藤巻:私はデータサイエンティストとしても多数のプロジェクトを率いており、お客様のデータを分析してソリューションを提供しています。多数のプロジェクトを進める中で見えてきたのが、データ分析のニーズが高まっている一方で、分析できる人が非常に少なく、各社で人材を抱えることも難しいという課題でした。需要と供給が合っておらず、そこに大きなビジネスチャンスがあると感じていたのです。
予測分析自動化技術は、企業内に蓄積される業務データをAIが自動的に分析し、ビジネス課題を解決する予測モデルを自動で作成するものです。その結果、熟練のデータサイエンティストでなくとも誰でも短時間で高精度なモデルを作ることが可能になります。しかし、最初はあくまで内部に向けて開発を行っていました。
――内部に向けて作っていた技術を外部に広めようとしたことについて、きっかけとなったのはどのようなことでしょう。
藤巻:アメリカでお客様にプレゼンテーションをした際、自動化の技術に触れる機会がありました。そこで、「そんなことが本当にできるのか」「これこそが我々の欲しいものだ」という反応をいただき、この技術が市場で大きなニーズとチャンスがあると感じました。それをきっかけに、内部向けだったプロジェクトを一気に方向転換しました。

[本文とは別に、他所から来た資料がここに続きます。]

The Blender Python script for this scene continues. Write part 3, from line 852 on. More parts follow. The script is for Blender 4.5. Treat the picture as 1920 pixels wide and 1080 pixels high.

その後、三井住友銀行様から実証実験の機会をいただき、そこで熟練のデータサイエンティストが2~3ヶ月かかって作ったモデルと同等以上の精度を一日で達成できました。今、私たちは、データサイエンスの未来やあり方を変えるという確信を持って開発に取り組んでいます。
研究から事業化を一体化する
――予測分析自動化技術がどのように研究・開発が行われているか、教えてください。
藤巻:私たちは従来の大企業の技術開発とは異なる事業化のアプローチを試みています。大企業では、研究開発を研究部門が行ない、製品化・事業化は事業部門が行うということが通常です。一方で、最先端の技術によって新事業を創出するには、意思決定の分散、技術者の確保、既存事業との整合など様々な課題があり、そうしたスピード感では周囲を取り巻く環境の変化に対応しきれません。
技術と事業のビジョンを統一的に描き、最先端の技術を、お客様に使っていただきながら改良・改善を加え、すぐにプロダクトに取り込みながら進化させていきます。「私は研究するひと」「あなたは事業化する人」ではなく、この技術によって世の中を変えたいと本気で思っているメンバーが研究、製品化、事業化を手がけるのです。
――エンドユーザーと関わる機会も多いのですか。
藤巻:そうです。データと課題はお客様にあります。「自分は開発の人間だからユーザーのことはよくわからない」、ではいい技術やプロダクトは創れません。ユーザーが何を考え、何を求めているかが最も重要な点です。このプロジェクトは、お客様それぞれが持つ非常に莫大な量のデータやビジネス課題に触れることができます。その中で、今世界で何が求められているか、共通の課題が見えてきます。その意味で、技術者にとっては非常に恵まれたプロジェクトだと思います。
日本発のAI技術で北米の市場を席巻したい
――NECの中でも、これまでにない開発を行うメンバーは、どのような方々なのでしょうか。
藤巻:このプロジェクトでは、一人の技術者が複数の領域にまたがり開発を行っています。例えば、リサーチとエンジニアリング、リサーチとデータサイエンスというように。ですから、自身の得意分野を持ちながらも、ユーザーの声に耳を傾けながら新しいことを積極的に取り入れていくことができ、そして何より自分たちの創るものによって世界を変えるというモチベーションを持ったメンバーが活躍していると思います。
――開発環境について、言える範囲で教えていただければと思います。
藤巻:非常に大きなデータを高速に処理することが求められるため、計算基盤のコアはApache Sparkを採用し、特徴量自動設計と予測モデル自動設計の2つのコアエンジンをScalaベースで開発しています。また、Webフロントエンド、Webバックエンド、仮想インフラの各レイヤーのモダンなOSS技術を組み合わせています。開発は日本・米国・欧州・インドに分散しているため、各拠点で連携して開発するためのDevOpsの環境を作っています。
――これからの目標をお聞かせください。
藤巻:まずは多くのお客様の実用化に耐え得る製品を創り上げ、市場へのリリースを目指します。既に多くの引き合いをいただいているので、その声に応えたいという思いは強くあります。
また、これは個人的な思いですが、日本発のAI技術でまずは北米市場を開拓し、世界を席捲したいですね。これまで、日本のAI技術が北米のマーケットに広く浸透した例はありません。「黒船」ならぬ「白船」というのでしょうか。私たちの技術で世界で戦っていきたい、世界を変えていきたいと思っています。